Lyuyou Liao, 27, received the maximum penalty of one year in prison followed by one year of supervised release. He pleaded guilty to illegally entering Truman Annex on Dec. 26, 2019, and taking photos and video of the property.

“This included taking images of vital military equipment,” said Marlene Rodriguez, the spokeswoman for U.S. Attorney Ariana Fajardo Orshan of the Southern District of Florida.

Liao, whose sentencing hearing lasted 20 minutes, originally told police he walked onto the base to take photos of the sunrise. But when Liao allowed the agent to look at the images, the agent said he saw images of Truman Annex.

Witnesses warned Liao he was trespassing as he used his cellphone camera to capture images of government buildings near “sensitive military facilities,” according to the federal criminal complaint.

Liao was working on his Ph.D. in St. Louis while on a full scholarship from the Chinese government, prosecutors said.

Chief Judge K. Michael Moore sentenced Liao, along with two other Chinese college students caught on the wrong side of the fence at another Navy base annex on the island.

Jielun Zhang, 25, and Yuhao Wang, 24, who attended the University of Michigan, both pleaded guilty to illegally entering the Sigsbee Park Annex — which includes a large residential population and a charter school — on Jan. 4, 2020, and taking photos of military infrastructure.

Zhang received the maximum one-year sentence from Moore and the judge gave Wang nine months in prison.

Both men will have one year of supervised release after prison.

Each presented to the judge several letters of support. Wang’s mother wrote that she blames herself for his actions since she is his mother and asked the judge for forgiveness.

“He is now in deep regret for his unintentional action” Jixiang Zhou wrote of her only son.

A professor of architecture at the University of Michigan wrote to the judge on behalf of Zhang, calling him a responsible, well-meaning student and blaming his “spotty English” for the arrest.

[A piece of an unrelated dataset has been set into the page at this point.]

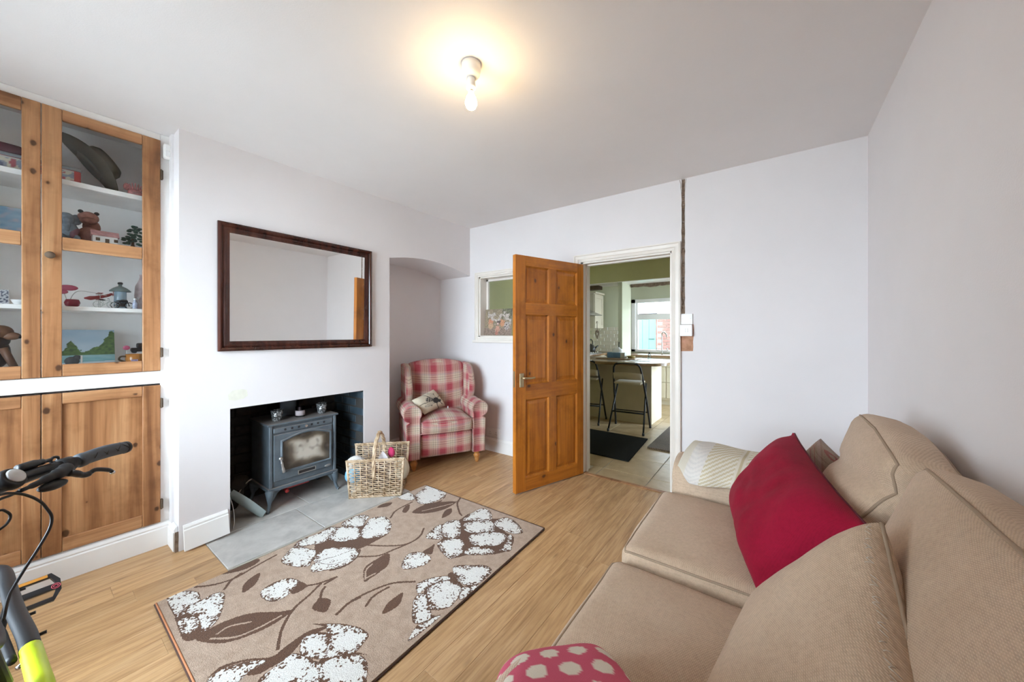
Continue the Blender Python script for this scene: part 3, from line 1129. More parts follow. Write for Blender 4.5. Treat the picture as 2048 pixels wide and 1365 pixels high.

“When I learned that he was being held for a trespassing violation, I instantly understood the situation as one of poor comprehension of language and customs — a harmless error,” wrote Malcolm McCullough.

Prosecutors, however, said Zhang and Wang knew what they were doing.

At 8:30 a.m., police said they approached the guard station at Sigsbee Annex in the Naval Air Station, and were told to turn around but instead drove onto the restricted property.

After a half hour, U.S. Navy Security Forces located the students in their blue Hyundai car and found they were carrying cellphones and a Nikon camera

Since the fall of 2018, four Chinese nationals have been arrested on charges of shooting pictures of military facilities in Key West, drawing the sharp interest of U.S. counterintelligence investigators.

The first case was Zhao Qianli, a music student from China who in September 2018 got caught by Key West police trespassing at Truman Annex.

He used the shoreline at Fort Zachary State Park as his entrance. Federal agent later searched his digital camera and found images of the Navy base.

The Joint Interagency Task Force South, which is responsible for security and military operations in Central America, South America and the Caribbean, is located at Truman Annex.

Qianli pleaded guilty in February 2019 to one count of photographing defense installations and was sentenced to one year in prison by Moore.

At the time of his arrest, Qianli told police he was just a “dishwasher from New Jersey.”